There was an error in this gadget

Monday, November 16, 2009

Japan's economy grew at 4.8% in 4th QT!

They blame it all on the fiscal stimulus FT Report. They would blame everything on the fiscal stimulus. But, it is what they say they want it to be- I guess.

The issue that has me concerned is; how do they, or, "did they", create value out of nothing? For example, they [Japan] ran the same cash for clunkers programme as did the USA. But, it was just to stimulate transactions? Wasn't it?

The trick was to get persons to but new cars at an affordable rate. But, would allowing cars to sit in inventory, rather than being purchased at a low price or at a loss, be a good thing?

I don't think that it would be a good thing and they would [Japanese officials] have to give us another excuse. Because, I don't know of any business that can stay in operation, if it sells its products at a loss or below the market value or real value! That's just me!

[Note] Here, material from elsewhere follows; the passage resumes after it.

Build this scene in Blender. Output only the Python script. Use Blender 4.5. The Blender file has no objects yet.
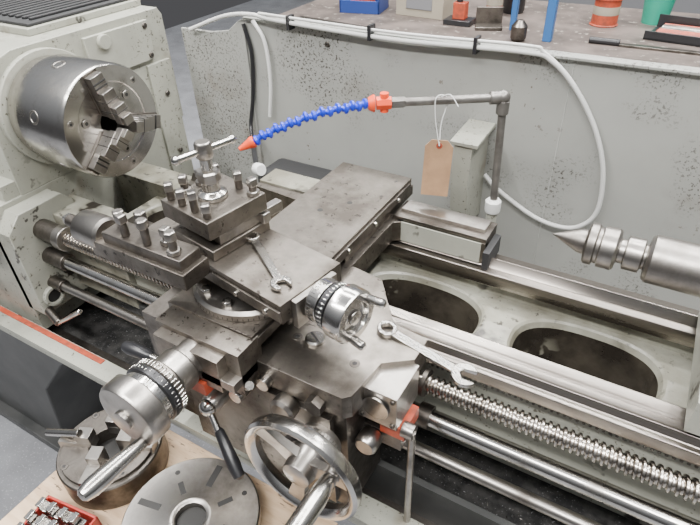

The issue to me is with the value of the YEN. As it stands, now, the YEN hovers under 95 YEN per $1 USD. A stronger YEN, means more relative value for Japanese products. Also, it means that the YEN is worth more than the USD and that would have increased speculation over the last few quarters.

Not bad. But, a stronger YEN, with a weaker dollar, may not be a bad thing. The US economy is not as sound as it once was, so if the Japanese have not found other consumers for their exporters, or, show themselves to be less worried about the Euro and other Asian currencies, then they are probably going to under perform- all circumstances considered- in the early part of the next QT.

Especially they would underperform if they depend on fiscal stimulus and cash for clunkers....which may not sound like a bad idea after all, considering that the YEN is stronger and they can create value, relatively, within their own economy!